• Task description:
In the material below, find every line with "from" and pull it out.

——

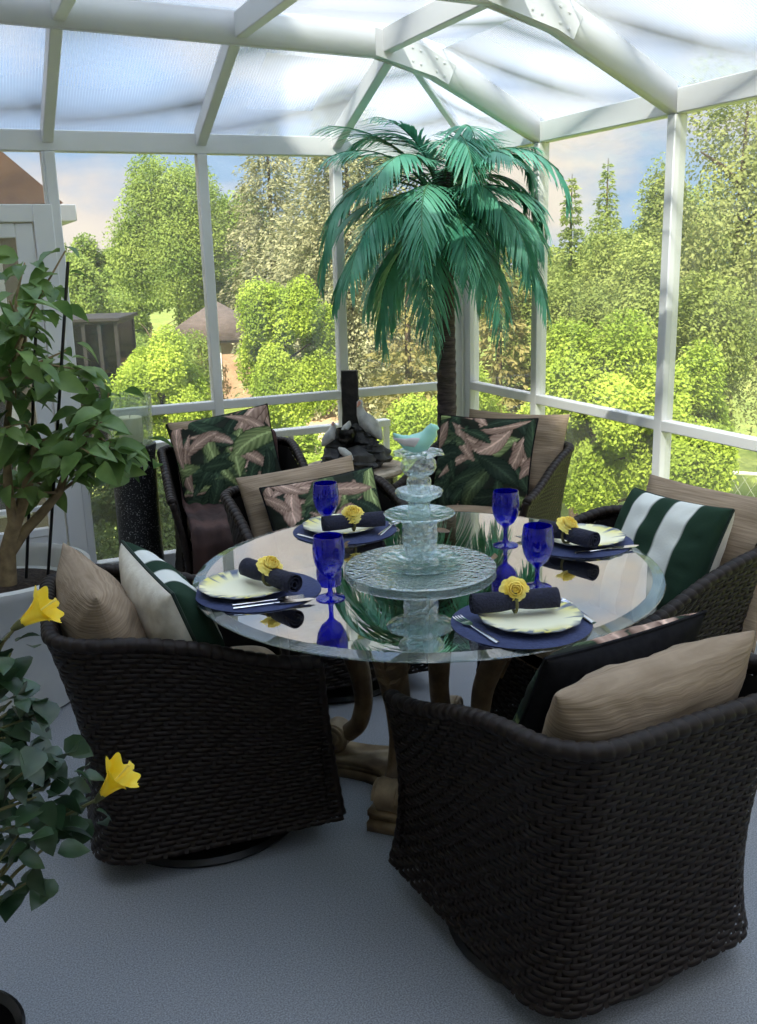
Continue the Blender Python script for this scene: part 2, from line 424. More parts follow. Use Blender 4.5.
def beam(name, a, b, w, h, par, m='white_frame'):
    """box from a to b (centre of its lower face), width w, height h"""
    a, b = Vector(a), Vector(b); d = (b - a); L = d.length; d.normalize()
    sd = d.cross(Vector((0, 0, 1))).normalized(); up = sd.cross(d)
    mm = Matrix((( d.x, sd.x, up.x, a.x), (d.y, sd.y, up.y, a.y), (d.z, sd.z, up.z, a.z), (0, 0, 0, 1)))
    return MB().box((0, -w / 2, 0), (L, w / 2, h), .004, mm).build(name, M[m], par)
for x in (-.80, -1.472, -2.197, -2.95, -3.70):
    for a, b in zip(YR[:-1], YR[1:]):
        beam('purlin', (x, a - .027, BZ(x) + .02), (x, b + .027, BZ(x) + .02), .05, .10, ce)
for x in XL + [-2.95, -3.70]:
    beam('hip_rafter', (x, -.002, HB + .035), (x, YR[0] + .02, BZ(x) + .03), .05, .085, ce)
beam('hip_bar', (.02, .02, HT - .01), (-.76, YR[0] + .03, 2.54), .035, .03, ce)
def quad(name, P, m, th=.008):
    P = [Vector(p) for p in P]; n = (P[1] - P[0]).cross(P[2] - P[0]).normalized()
    if n.z < 0: n = -n
    k = len(P); V = [tuple(p) for p in P] + [tuple(p + n * th) for p in P]
    F = [tuple(range(k)), tuple(range(k, 2 * k))[::-1]] + [(i, (i + 1) % k, k + (i + 1) % k, k + i)[::-1] for i in range(k)]
    return MB().add(V, F).build(name, M[m], ce, smooth=False)
xx = [-.753, -1.472, -2.197, -2.95, -3.70, -4.4]
TOPZ = lambda x: BZ(x) + .12
for a, b in zip(xx[:-1], xx[1:]):
    quad('roof_panel', [(a, .05, HT), (b, .05, HT), (b, YR[0], TOPZ(b)), (a, YR[0], TOPZ(a))], 'polyX')
quad('roof_panel', [(-.753, .05, HT), (.05, .05, HT), (-.78, YR[0], 2.56)], 'polyX')
quad('roof_panel', [(.05, .05, HT), (.05, YR[0], HT), (-.53, YR[0], 2.49), (-.78, YR[0], 2.56)], 'polyY')
for a, b in zip(YR[:-1] , YR[1:]):
    quad('roof_panel', [(.05, a, HT), (.05, b, HT), (-.53, b, 2.49), (-.53, a, 2.49)], 'polyY')
    quad('roof_panel', [(-.53, a, 2.49), (-.53, b, 2.49), (-.80, b, 2.562), (-.80, a, 2.562)], 'polyY')
    quad('roof_panel', [(-.80, a, 2.562), (-.80, b, 2.562), (-4.4, b, BZ(-4.4) + .12), (-4.4, a, BZ(-4.4) + .12)], 'polyY')
struct(MB().box((-4.60, -6.35, -.12), (.1, -6.2, 2.75), .01).build('wall_back', M['siding']))
struct(MB().box((-4.70, -12, -3), (-4.45, .1, 7.7), .01).build('wall_house', M['siding']))

# ------------------------------------------------------------------ garden
lawn = MB().add([(-70, -40, -3), (110, -40, -3), (110, 130, -3), (-70, 130, -3)], [(0, 1, 2, 3)]).build('lawn', M['lawn'], smooth=False); struct(lawn)
pt = MB(); 
pts = [(5.6, 15.5), (6.3, 18.5), (7.4, 21.), (8.6, 23.), (9.6, 26.5)]
V = []
for i, (x, y) in enumerate(pts): V += [(x - .75, y + .35, -2.985), (x + .75, y - .35, -2.985)]
pt.add(V, [(2 * i, 2 * i + 1, 2 * i + 3, 2 * i + 2) for i in range(len(pts) - 1)]).build('garden_path', M['dirt'], smooth=False)
struct(bpy.data.objects['garden_path'])

def shell_points(rng, n, rad, cz, lumps=14, inner=.55):
    """points clustered in lumps through an egg-shaped crown: rad=(rx,ry,rz)"""
    u = rng.normal(size=(lumps, 3)); u /= np.linalg.norm(u, axis=1)[:, None]
    lc = u * (rng.uniform(inner, .82, (lumps, 1)))
    lr = rng.uniform(.24, .42, lumps)
    k = rng.integers(0, lumps, n)
    v = rng.normal(size=(n, 3)); v /= np.linalg.norm(v, axis=1)[:, None]
    v *= rng.uniform(.55, 1.05, (n, 1)) * lr[k][:, None]
    P = (lc[k] + v) * np.array(rad); P[:, 2] += cz
    nrm = v * .7 + lc[k] * .5
    return P, nrm
def leaves(name, P, nrm, size, m, par, rng, asp=1., up=.4, jit=.7):
    D = rng.normal(size=P.shape); D[:, 2] -= .25
    N = nrm / (np.linalg.norm(nrm, axis=1)[:, None] + 1e-9) + rng.normal(size=P.shape) * jit; N[:, 2] += up
    Fm = frames(D - N * (np.sum(D * N, 1) / np.sum(N * N, 1))[:, None], N)
    s = size * rng.uniform(.6, 1.35, len(P)); s = np.stack([s, s * asp, s], 1)
    V, F = bake(DIAM_V, DIAM_F, Fm, P, s)
    return fast(name, V, F, m, par, smooth=False)
def trunk_mesh(par, h, r, rng, nb=7, spread=1.):
    mb = MB()
    P = [(0, 0, -.1)] + [(rng.normal() * .05 * h * .3, rng.normal() * .05 * h * .3, h * t) for t in (.25, .5, .75, 1.)]
    mb.tube(P, [r, r * .85, r * .65, r * .42, r * .15], 8)
    for i in range(nb):
        t = rng.uniform(.3, .85); a = rng.uniform(0, 2 * PI); z = h * t
        L = spread * rng.uniform(.5, .95)
        mb.tube([(0, 0, z), (math.cos(a) * L * .5, math.sin(a) * L * .5, z + L * .35), (math.cos(a) * L, math.sin(a) * L, z + L * .55)], [r * .4, r * .25, r * .08], 6)
    return mb.build('trunk', M['bark'], par)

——

• Answer in full:
Continue the Blender Python script for this scene: part 2, from line 424. More parts follow. Use Blender 4.5.
    """box from a to b (centre of its lower face), width w, height h"""